Il reste à voir ce que les bonzes de Hockey Canada – Tom Renney (PDG), Dave Andrews (président de la Fondation Hockey Canada), ainsi que Brian Cairo (dirigeant principal des finances) – livreront comme plaidoyer auprès des députés à Ottawa, mercredi.

Les joueuses exigent une enquête « approfondie »

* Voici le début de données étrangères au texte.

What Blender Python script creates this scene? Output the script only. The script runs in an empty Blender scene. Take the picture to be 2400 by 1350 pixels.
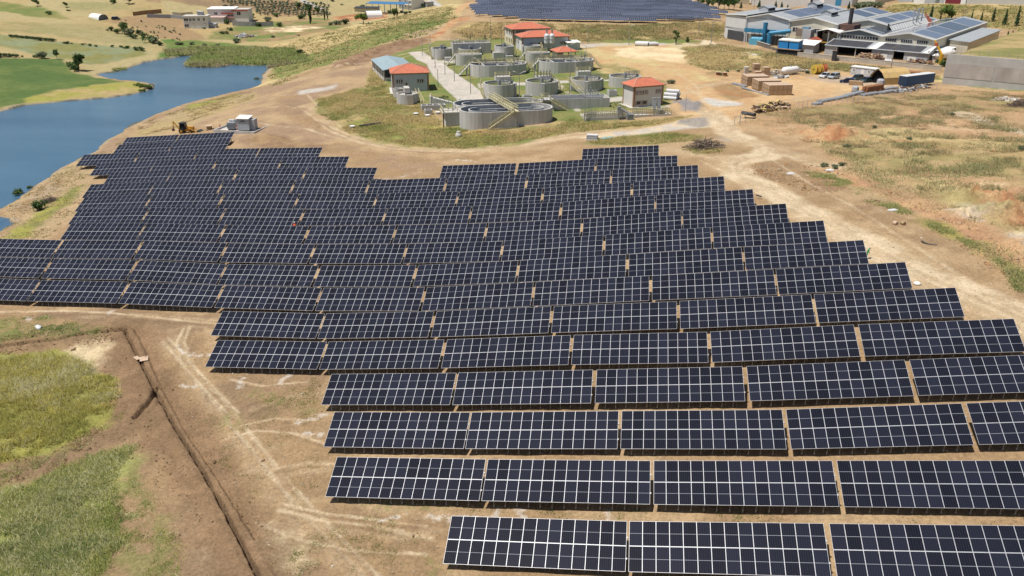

Les joueuses de l’équipe nationale féminine ont bien l’intention de faire partie du « processus nécessaire afin de faire connaître la vérité » concernant l’affaire de viol collectif allégué survenu en 2018 en marge d’un évènement organisé par Hockey Canada. Les joueuses des plus récentes équipes nationales canadiennes féminines des Jeux olympiques de Pékin et du Championnat du monde se sont prononcées pour la première fois sur le scandale qui entoure Hockey Canada depuis plusieurs semaines. Celles-ci, dont les Québécoises Marie-Philip Poulin et Ann-Renée Desbiens, ont partagé lundi sur leurs réseaux sociaux une longue déclaration – en anglais et en français – dans laquelle elles s’adressent à l’exécutif et aux membres du conseil d’administration de l’organisme. « Les allégations que nous lisons et dont nous entendons parler sont extrêmement troublantes et tout à fait inacceptables. […] Tous les faits liés à cette épouvantable situation doivent être et seront révélés. Après tout, la seule façon de soigner une blessure est de l’admettre pleinement », écrivent-elles.